Cyberattacks on Russia—the nation with the most nuclear weapons—pose a global threat

Published in Bulletin of the Atomic Scientists | Volume 75, 2019

In July 2018, the Kremlin released the official transcript of a meeting between President Vladimir Putin and the nation’s special-services employees, when he thanked them for ensuring security during the 2018 World Cup in Russia. Putin revealed in his speech that during the preceding weeks, as millions of people watched the world’s best players kick a soccer ball, “almost 25 million cyberattacks and other criminal attempts on Russia’s information infrastructure … were neutralized”
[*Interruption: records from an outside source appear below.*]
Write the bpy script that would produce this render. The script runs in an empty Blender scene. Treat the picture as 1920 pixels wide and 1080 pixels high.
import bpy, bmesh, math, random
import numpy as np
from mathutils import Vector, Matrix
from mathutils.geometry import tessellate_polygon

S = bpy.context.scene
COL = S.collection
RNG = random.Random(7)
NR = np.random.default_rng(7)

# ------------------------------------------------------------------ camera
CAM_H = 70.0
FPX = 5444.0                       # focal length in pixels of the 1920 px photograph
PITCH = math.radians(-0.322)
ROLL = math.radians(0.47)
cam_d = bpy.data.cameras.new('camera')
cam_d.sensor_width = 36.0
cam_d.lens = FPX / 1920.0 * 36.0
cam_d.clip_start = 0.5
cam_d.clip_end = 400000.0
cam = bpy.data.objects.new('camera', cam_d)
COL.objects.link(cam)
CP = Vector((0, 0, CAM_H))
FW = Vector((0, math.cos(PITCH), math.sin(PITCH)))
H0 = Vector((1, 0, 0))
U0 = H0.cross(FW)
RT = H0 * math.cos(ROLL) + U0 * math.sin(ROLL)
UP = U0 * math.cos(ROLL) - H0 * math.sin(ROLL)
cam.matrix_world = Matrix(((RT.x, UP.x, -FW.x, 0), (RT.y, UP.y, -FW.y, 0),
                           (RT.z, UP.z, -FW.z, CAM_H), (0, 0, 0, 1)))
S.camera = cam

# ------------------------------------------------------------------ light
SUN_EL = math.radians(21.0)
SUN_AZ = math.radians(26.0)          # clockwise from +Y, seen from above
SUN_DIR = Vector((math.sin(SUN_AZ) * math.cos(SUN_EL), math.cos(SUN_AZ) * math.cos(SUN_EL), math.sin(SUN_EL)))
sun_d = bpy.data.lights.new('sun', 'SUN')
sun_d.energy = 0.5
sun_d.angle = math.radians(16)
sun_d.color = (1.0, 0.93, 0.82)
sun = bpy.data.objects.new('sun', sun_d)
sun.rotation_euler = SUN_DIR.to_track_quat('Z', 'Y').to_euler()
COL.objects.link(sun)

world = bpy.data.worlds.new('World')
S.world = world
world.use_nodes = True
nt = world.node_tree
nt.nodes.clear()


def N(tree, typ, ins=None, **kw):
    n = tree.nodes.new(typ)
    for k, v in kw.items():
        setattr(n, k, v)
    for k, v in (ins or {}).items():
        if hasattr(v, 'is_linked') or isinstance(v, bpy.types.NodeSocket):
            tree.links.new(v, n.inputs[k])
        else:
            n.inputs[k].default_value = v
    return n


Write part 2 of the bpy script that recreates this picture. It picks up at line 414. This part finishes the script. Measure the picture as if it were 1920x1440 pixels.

Millions of cyberattacks over a couple of weeks is a frightening revelation, but the attacks are of particular concern because Russia has the world’s largest deployed arsenal of nuclear weapons. The Federation of American Scientists estimates that as of early 2018, Russia’s nuclear arsenal has 4,350 warheads, of which about 800 are deployed on intercontinental ballistic missiles (ICBMs) Russian officials have stated that these missiles are ready to be launched within “several dozen seconds” or “a few tens of seconds.” The United States also has hundreds of nuclear weapons in a similar posture. Long-time nuclear policy analysts Bruce Blair, Hal Feiveson and Frank von Hippel worry about the possibility that “one day someone will mistakenly launch nuclear-tipped missiles, either because of a technical failure or a human error – a mistake made, perhaps, in the rush to respond to false indications of an (enemy) attack.”